#### [Request]
Filter the entries and keep only the lines where the string "pixels" appears.

#### [Data listing]
********

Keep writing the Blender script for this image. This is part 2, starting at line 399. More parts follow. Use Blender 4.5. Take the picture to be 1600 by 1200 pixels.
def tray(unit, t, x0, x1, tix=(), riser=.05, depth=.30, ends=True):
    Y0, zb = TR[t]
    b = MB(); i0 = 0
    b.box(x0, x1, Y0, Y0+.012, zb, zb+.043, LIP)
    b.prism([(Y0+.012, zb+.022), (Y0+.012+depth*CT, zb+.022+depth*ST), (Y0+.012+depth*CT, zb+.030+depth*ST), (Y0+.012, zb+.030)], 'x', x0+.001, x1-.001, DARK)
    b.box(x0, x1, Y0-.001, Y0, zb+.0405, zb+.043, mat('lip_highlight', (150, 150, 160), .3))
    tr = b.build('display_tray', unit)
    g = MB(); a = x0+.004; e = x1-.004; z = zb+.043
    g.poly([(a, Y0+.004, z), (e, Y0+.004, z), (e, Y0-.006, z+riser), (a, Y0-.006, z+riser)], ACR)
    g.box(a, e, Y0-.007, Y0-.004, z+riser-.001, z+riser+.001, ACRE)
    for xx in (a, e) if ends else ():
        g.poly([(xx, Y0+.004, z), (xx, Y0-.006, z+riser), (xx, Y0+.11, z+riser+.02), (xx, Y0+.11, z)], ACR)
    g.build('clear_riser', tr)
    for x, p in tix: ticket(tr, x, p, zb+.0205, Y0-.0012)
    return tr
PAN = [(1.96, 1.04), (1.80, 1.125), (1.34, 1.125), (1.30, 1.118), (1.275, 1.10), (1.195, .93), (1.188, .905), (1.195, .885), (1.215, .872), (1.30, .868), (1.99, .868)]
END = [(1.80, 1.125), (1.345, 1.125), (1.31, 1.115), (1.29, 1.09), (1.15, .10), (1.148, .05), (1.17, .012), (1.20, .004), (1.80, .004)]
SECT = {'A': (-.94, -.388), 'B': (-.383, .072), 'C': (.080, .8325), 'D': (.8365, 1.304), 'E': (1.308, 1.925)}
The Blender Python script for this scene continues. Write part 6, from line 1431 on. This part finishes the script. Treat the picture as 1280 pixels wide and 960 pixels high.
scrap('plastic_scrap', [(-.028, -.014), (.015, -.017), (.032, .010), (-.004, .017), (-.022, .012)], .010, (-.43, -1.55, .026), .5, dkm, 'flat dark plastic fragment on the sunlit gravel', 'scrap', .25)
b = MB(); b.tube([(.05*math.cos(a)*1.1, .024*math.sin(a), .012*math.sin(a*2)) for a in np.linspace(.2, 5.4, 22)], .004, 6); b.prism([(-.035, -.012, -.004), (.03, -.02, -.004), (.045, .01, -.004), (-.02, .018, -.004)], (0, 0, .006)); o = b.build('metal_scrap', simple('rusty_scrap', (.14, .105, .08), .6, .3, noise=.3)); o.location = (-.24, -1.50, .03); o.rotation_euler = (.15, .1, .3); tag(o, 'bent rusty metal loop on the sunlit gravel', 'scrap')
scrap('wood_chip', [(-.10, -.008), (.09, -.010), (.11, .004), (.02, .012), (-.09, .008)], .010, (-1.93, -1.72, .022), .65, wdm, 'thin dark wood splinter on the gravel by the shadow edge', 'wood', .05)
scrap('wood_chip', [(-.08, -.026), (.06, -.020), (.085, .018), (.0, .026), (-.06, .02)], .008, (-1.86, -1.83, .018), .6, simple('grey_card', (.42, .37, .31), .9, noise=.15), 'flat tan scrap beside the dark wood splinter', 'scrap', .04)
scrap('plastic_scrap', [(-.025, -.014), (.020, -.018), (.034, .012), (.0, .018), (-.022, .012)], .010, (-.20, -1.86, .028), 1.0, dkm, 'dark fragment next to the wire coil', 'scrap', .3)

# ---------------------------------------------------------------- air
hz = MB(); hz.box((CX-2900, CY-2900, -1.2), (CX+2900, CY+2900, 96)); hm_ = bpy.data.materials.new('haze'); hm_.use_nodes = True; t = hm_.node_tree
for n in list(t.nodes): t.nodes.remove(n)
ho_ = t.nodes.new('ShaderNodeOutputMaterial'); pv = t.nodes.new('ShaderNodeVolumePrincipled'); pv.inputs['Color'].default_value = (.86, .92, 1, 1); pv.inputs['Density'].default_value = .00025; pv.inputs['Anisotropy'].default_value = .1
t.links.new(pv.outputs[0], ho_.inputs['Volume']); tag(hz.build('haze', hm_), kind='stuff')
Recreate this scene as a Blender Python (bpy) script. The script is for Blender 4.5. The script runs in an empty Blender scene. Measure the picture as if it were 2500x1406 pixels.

********

#### [Answer for the task]
Keep writing the Blender script for this image. This is part 2, starting at line 399. More parts follow. Use Blender 4.5. Take the picture to be 1600 by 1200 pixels.
The Blender Python script for this scene continues. Write part 6, from line 1431 on. This part finishes the script. Treat the picture as 1280 pixels wide and 960 pixels high.
Recreate this scene as a Blender Python (bpy) script. The script is for Blender 4.5. The script runs in an empty Blender scene. Measure the picture as if it were 2500x1406 pixels.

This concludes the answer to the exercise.